Dataset excerpt
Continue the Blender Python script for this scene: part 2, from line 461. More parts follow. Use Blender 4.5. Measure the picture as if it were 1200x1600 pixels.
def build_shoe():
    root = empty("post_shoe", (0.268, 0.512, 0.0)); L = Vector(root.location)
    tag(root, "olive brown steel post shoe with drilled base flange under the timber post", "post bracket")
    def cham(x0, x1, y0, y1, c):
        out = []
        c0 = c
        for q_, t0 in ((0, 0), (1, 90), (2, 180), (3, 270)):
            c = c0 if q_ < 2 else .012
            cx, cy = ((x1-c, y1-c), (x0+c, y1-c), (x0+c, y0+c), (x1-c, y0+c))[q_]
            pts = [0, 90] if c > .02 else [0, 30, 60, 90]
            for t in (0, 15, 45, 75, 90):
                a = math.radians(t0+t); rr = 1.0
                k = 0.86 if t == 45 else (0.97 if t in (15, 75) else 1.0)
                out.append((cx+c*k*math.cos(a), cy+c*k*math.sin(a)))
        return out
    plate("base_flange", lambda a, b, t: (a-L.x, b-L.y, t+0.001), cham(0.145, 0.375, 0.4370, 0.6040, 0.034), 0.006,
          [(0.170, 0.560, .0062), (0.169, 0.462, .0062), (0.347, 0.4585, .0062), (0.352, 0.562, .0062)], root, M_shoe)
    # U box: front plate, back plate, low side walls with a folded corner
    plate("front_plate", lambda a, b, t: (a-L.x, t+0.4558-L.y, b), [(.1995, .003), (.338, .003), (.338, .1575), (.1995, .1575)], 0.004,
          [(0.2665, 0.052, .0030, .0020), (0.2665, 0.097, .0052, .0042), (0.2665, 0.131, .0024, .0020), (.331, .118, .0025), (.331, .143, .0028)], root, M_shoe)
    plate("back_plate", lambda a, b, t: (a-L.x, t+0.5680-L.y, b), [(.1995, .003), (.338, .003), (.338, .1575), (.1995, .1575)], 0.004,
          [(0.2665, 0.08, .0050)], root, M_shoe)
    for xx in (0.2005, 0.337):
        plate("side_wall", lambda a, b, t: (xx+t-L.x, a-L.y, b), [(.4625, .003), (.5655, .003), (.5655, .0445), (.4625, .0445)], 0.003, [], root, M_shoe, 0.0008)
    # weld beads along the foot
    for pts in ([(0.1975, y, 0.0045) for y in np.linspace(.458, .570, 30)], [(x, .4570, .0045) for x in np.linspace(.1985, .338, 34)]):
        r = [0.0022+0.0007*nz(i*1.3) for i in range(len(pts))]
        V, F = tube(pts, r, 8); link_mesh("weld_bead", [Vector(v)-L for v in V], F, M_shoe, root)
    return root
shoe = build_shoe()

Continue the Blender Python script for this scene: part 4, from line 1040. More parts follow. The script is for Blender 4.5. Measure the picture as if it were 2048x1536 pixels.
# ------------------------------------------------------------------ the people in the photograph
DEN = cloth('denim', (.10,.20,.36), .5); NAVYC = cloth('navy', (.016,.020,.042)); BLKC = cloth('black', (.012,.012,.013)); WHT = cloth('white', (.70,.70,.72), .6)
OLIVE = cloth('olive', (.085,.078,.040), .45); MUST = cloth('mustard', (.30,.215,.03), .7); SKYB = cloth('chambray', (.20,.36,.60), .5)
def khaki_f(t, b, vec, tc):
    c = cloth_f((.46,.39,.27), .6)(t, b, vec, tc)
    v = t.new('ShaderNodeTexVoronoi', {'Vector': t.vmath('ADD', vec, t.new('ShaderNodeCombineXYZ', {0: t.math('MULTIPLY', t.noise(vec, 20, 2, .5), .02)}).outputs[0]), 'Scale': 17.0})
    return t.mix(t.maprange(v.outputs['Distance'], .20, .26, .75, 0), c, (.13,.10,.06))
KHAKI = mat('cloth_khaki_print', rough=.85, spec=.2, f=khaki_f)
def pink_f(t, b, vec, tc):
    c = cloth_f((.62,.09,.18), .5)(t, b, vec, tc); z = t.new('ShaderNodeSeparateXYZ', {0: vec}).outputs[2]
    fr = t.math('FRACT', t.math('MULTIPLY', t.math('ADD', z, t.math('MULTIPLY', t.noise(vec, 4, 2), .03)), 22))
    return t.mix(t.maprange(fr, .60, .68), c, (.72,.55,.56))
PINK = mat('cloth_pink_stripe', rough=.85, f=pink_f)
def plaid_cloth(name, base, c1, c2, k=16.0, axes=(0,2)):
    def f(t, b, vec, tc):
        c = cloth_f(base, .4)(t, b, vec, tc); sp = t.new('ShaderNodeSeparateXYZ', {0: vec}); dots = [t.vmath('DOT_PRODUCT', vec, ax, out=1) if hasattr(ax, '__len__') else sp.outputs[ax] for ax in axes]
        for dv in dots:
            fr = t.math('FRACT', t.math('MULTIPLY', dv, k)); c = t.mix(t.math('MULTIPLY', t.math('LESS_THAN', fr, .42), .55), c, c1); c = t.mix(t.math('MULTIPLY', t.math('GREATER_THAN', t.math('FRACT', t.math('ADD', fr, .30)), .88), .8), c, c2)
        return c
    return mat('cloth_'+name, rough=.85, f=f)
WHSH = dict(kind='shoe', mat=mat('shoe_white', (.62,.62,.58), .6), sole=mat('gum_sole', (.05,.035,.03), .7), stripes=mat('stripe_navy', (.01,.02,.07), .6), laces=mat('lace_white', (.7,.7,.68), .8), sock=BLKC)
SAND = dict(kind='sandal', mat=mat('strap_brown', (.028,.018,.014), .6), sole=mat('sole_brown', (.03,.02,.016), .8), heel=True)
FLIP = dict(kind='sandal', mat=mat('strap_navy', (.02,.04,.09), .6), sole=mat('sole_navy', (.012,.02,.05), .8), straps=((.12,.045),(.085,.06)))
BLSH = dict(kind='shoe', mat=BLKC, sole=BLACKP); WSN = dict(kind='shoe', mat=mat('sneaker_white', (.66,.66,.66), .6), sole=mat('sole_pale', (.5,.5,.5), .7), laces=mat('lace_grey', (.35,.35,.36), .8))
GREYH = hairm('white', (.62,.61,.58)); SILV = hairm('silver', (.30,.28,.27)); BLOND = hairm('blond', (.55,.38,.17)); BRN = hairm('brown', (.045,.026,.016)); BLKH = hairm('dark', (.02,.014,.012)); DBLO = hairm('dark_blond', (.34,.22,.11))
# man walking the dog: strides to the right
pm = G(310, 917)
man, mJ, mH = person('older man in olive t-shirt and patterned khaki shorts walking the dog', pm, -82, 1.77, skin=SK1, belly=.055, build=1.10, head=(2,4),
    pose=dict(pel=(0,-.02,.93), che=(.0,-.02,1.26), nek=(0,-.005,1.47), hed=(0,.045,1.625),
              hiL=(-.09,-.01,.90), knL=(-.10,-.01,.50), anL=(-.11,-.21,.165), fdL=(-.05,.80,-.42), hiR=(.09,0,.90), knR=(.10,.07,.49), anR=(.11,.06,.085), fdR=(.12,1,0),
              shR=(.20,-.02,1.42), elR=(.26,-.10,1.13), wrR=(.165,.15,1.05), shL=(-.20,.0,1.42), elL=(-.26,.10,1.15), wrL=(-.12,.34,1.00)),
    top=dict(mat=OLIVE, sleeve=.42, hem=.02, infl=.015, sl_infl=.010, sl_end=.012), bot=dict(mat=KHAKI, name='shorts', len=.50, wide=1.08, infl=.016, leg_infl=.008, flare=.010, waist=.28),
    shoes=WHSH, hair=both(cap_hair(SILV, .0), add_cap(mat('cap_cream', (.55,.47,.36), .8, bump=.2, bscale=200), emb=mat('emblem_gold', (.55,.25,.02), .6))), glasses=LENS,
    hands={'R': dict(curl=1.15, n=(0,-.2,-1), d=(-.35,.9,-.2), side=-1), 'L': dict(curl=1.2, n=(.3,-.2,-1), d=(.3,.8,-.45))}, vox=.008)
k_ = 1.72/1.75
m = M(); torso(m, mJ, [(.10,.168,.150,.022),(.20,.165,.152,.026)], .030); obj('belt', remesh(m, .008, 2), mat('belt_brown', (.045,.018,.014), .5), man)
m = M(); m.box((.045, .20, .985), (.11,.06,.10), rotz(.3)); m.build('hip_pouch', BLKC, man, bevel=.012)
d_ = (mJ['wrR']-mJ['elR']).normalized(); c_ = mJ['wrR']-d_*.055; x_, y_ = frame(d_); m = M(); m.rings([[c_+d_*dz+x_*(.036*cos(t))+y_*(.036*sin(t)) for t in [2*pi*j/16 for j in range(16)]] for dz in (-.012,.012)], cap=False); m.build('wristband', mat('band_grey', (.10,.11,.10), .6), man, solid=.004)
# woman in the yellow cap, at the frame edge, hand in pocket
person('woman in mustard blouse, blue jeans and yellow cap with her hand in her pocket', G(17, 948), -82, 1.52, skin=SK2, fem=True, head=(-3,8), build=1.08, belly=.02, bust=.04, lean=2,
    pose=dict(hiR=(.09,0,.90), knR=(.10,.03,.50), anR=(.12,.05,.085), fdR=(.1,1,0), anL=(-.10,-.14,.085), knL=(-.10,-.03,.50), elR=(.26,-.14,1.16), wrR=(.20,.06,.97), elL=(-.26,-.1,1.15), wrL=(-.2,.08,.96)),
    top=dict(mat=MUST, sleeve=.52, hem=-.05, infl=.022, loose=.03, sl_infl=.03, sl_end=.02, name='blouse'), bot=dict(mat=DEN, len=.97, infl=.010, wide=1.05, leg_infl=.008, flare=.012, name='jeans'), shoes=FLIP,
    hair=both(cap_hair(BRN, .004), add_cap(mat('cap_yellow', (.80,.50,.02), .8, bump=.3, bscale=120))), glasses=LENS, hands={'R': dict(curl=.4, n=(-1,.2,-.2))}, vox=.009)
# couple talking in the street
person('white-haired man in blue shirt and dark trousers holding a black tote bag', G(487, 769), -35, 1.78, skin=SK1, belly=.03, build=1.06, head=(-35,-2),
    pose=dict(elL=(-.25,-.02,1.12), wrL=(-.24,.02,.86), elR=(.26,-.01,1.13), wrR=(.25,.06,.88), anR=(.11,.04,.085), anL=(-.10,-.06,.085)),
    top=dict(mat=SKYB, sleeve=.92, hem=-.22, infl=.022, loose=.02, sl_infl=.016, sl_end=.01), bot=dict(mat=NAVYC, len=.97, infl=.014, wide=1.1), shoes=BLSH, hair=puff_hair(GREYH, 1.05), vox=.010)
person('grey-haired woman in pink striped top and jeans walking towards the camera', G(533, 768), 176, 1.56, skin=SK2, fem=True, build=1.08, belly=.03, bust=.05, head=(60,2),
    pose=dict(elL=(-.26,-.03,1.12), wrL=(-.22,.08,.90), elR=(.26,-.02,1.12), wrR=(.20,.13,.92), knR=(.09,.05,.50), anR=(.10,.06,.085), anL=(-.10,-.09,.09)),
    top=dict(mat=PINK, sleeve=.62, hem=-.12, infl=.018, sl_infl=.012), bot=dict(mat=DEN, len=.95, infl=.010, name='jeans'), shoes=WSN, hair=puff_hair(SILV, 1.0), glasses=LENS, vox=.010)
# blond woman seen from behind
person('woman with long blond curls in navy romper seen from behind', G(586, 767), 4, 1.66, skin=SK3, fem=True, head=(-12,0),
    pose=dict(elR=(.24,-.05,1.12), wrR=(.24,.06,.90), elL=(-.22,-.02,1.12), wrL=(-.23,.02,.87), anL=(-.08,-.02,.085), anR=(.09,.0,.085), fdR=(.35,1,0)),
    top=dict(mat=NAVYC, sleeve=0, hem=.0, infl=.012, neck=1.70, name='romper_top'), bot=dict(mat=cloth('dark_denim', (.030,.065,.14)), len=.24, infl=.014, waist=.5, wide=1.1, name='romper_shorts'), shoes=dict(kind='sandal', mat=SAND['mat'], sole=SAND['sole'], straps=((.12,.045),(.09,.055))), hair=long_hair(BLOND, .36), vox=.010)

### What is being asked
Which lines contain the word "from"? Copy each of them.

### The solution
Continue the Blender Python script for this scene: part 2, from line 461. More parts follow. Use Blender 4.5. Measure the picture as if it were 1200x1600 pixels.
Continue the Blender Python script for this scene: part 4, from line 1040. More parts follow. The script is for Blender 4.5. Measure the picture as if it were 2048x1536 pixels.
# blond woman seen from behind
person('woman with long blond curls in navy romper seen from behind', G(586, 767), 4, 1.66, skin=SK3, fem=True, head=(-12,0),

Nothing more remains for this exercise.